You may want to reflect on the case of today’s saint.  Poor Silverius didn’t want to be Pope (he was a puny Roman subdeacon with good connections), but a king in Western Europe thrust him into the Papacy when Pope St Hormiasdas died unexpectedly on a trip to Constantinople.  The Emperor (and most especially his wife, Empress Theodora) were eager to nominate their own monophysite candidate (monophysitism was one of those early heresies that caused such havoc in the first centuries of the Church; it claimed that Christ did not really have a fully human nature, only a divine nature) and King Theodehad acted quickly in order to avoid this.  Theodora responded by sending a letter to the new Pope, asking him to recognize a couple of monophysites as patriarchs (super-bishops) in Constantinople and Antioch (eastern Mediterranean area). Of course, no Pope ever propagated a heresy (Christ has guaranteed that they won’t – not because they are really smart, but because the Holy Spirit is guiding the Church), so Silverius kindly declined, knowing, of course, that the ruthless and ambitious empress would take revenge.  Which she did. Her agents kidnapped and exiled him, installing their own nominee to the Papacy in his stead.

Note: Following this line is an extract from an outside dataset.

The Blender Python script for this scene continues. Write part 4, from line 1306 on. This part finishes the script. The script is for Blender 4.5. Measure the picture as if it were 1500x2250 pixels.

Some of the Emperor’s men (Theodora had done all this behind her husband’s back) tried to reinstate him but to no avail.  Silverius ended up dying either of hunger, mistreatment, or outright murder on the Island of Palmarola near Naples. The thing to note, however, is that Theodora’s monophysite Pope, Vigilius, changed his alignment after occupying the See of Peter (i.e. the papacy); he no longer supported her monophysical machinations and became a staunch defender of orthodoxy.

It will behoove both of us to ask St Silverius to pray that God grants us a deeper faith, so that we see in every Pope not only a man (and some of them are truly exemplary men) but Christ’s chosen Vicar on earth; then we will be less likely to separate ourselves from the only guaranteed channel of grace we have, the Church.  Ubi Petrus, ibi Ecclesia.